Over the last three years, the credit unions have jointly promoted the Renovate 360° and Educate 360° branded loans designed specifically for the renovation and education needs of members as well as the Connect rewards programme.

“A merger is the obvious choice to build the strength and capacity of both organisations,” says Mark Grogan, chairman of St Anthony’s & Claddagh Credit Union.

“Whilst we are both in positions of financial strength, we have collaborated very successfully in a number of areas in recent years and believe a merger will enable us to deliver an enhanced range of services to our members.”

Sustainable

Anna O’Donnell, chairwoman of St Jarlath’s Credit Union, said: “Credit unions need to respond to the challenges in the financial services marketplace and deliver to members accordingly.

“The merged credit union will be more sustainable in allowing us to provide a long-term commitment to members, staff and the community. We are very excited about the new opportunities the merger will provide.”

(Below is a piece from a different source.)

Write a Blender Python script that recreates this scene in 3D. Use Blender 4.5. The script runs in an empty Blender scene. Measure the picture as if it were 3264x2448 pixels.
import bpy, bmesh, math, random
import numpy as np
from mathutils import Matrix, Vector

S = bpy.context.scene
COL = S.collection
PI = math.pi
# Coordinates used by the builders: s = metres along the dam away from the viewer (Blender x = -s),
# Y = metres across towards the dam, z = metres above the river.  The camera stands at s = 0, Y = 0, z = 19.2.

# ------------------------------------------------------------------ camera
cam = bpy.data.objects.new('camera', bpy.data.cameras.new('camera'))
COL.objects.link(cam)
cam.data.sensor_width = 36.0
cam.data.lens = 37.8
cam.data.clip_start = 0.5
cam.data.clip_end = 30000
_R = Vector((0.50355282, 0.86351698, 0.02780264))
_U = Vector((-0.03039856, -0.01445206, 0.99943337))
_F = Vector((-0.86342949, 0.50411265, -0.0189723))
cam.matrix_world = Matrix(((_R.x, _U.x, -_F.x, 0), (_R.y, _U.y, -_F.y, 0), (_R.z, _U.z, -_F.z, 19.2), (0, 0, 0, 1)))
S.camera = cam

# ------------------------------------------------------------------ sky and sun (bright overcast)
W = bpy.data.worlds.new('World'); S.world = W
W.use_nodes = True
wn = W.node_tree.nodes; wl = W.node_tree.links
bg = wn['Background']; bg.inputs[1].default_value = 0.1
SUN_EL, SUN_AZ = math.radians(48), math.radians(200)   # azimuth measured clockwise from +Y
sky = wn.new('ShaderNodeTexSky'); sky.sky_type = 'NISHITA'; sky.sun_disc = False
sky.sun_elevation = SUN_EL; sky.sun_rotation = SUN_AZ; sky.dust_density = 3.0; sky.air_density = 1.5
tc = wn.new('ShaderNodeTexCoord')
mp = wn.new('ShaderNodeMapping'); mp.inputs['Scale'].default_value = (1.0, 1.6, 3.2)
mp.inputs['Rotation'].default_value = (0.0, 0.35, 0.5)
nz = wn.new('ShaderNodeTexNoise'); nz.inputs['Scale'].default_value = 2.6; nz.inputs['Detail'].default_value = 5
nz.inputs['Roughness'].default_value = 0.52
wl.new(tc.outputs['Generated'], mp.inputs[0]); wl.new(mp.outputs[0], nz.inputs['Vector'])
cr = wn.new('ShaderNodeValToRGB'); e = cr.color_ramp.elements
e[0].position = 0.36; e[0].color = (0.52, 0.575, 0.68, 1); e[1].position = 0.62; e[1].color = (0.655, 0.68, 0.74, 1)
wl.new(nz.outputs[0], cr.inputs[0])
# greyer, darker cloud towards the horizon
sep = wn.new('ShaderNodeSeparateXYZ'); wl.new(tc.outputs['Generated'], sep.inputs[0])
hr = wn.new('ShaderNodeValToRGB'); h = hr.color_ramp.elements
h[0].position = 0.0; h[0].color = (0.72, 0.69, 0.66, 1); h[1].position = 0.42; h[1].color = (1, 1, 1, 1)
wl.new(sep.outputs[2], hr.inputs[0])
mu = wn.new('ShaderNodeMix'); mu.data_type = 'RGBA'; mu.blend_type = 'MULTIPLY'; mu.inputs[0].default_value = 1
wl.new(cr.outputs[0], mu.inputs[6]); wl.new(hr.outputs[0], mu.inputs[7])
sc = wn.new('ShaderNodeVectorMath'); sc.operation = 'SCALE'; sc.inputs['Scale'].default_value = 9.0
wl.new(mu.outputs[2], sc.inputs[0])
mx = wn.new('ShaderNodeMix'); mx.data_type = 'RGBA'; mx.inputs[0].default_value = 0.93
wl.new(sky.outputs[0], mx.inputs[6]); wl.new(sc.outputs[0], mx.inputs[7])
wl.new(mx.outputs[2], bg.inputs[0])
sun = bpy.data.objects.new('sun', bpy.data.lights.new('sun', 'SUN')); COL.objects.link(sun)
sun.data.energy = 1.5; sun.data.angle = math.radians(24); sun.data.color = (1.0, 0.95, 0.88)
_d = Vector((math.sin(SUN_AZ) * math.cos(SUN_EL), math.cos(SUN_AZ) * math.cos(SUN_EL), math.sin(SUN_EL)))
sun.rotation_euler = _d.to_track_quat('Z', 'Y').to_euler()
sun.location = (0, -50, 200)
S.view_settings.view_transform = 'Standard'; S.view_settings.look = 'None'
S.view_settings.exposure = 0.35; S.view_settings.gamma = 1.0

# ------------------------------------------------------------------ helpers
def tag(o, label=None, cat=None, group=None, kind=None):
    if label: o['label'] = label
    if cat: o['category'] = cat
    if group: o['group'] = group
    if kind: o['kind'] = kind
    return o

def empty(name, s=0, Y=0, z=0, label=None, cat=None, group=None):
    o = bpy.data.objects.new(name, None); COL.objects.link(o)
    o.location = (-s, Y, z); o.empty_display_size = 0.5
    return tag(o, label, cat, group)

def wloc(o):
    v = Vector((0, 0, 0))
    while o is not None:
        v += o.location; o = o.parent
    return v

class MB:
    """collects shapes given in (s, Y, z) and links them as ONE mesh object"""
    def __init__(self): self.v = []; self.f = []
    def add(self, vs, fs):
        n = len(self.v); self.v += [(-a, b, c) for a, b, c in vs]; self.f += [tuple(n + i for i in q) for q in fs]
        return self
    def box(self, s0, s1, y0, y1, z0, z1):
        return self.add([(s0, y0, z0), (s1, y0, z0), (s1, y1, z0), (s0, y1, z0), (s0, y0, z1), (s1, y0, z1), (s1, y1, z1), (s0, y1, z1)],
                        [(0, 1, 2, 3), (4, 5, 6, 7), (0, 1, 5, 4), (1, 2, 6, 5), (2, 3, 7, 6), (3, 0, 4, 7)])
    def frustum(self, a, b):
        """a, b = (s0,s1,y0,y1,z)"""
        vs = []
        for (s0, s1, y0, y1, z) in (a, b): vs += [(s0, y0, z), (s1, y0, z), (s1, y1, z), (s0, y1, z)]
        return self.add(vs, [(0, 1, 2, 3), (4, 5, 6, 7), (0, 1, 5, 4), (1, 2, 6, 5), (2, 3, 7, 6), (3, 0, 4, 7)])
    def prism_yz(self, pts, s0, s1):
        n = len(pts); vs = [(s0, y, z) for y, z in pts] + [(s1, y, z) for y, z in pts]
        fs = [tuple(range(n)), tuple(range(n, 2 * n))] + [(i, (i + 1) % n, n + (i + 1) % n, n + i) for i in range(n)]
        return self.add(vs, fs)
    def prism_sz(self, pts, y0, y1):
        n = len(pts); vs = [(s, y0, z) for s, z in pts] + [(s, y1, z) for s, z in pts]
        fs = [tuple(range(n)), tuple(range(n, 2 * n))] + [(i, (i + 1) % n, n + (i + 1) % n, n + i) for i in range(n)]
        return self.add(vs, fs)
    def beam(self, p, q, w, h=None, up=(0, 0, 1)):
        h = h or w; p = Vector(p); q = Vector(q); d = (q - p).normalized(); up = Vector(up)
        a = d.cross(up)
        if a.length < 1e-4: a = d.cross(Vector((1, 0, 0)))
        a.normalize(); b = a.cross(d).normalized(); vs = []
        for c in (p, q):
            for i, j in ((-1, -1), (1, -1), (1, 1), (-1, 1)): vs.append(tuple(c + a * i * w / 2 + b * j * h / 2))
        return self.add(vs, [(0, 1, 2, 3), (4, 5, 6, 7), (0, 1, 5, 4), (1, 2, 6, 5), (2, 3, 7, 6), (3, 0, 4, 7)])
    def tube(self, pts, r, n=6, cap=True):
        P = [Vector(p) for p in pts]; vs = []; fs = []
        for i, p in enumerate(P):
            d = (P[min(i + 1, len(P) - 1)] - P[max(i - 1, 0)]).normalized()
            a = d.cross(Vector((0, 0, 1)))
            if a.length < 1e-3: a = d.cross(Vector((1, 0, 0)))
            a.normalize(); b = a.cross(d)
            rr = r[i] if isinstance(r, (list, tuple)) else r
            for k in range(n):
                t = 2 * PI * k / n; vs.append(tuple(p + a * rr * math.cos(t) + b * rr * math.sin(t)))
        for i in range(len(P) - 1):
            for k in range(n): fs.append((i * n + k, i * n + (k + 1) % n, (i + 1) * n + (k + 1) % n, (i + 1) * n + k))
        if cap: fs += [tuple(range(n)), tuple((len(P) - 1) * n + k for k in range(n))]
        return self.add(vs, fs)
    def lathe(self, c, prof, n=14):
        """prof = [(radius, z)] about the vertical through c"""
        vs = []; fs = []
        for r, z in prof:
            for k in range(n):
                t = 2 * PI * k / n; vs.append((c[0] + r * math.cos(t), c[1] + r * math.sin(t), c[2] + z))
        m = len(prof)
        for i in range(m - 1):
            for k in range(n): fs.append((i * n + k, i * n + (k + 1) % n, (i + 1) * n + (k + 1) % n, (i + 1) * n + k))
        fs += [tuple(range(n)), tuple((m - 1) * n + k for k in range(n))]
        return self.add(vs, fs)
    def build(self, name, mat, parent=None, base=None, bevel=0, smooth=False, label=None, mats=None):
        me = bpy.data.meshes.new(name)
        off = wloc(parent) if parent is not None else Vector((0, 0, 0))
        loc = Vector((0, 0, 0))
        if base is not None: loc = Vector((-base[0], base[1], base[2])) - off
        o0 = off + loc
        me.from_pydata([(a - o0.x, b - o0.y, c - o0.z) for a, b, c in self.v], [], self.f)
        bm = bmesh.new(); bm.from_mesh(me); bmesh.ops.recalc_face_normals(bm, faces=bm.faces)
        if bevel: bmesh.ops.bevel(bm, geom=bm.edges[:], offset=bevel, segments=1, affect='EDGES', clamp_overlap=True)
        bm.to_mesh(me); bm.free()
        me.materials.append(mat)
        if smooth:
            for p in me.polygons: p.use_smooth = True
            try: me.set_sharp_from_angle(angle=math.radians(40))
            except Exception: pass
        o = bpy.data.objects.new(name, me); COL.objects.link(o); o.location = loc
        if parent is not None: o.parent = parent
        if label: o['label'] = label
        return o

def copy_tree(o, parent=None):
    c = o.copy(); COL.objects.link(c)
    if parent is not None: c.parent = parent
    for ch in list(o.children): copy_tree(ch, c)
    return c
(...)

Members of both credit unions will be asked to approve the proposed merger at their respective agms this year.

Kevin Johnson, chief executive of the Credit Union Development Association, said the two credit unions had been involved in a number of major initiatives.

“Combining the resources of two of the most successful credit unions in the country, will create one of Ireland’s most significant credit unions, which will be hugely beneficial for their members, local communities and Galway in general,” he said.

“These credit unions have been at the forefront of some of our major projects which have benefited them and other credit unions throughout the country. These have included digital-marketing roll-outs, a retrofit home improvement scheme and a unique mortgage offering.”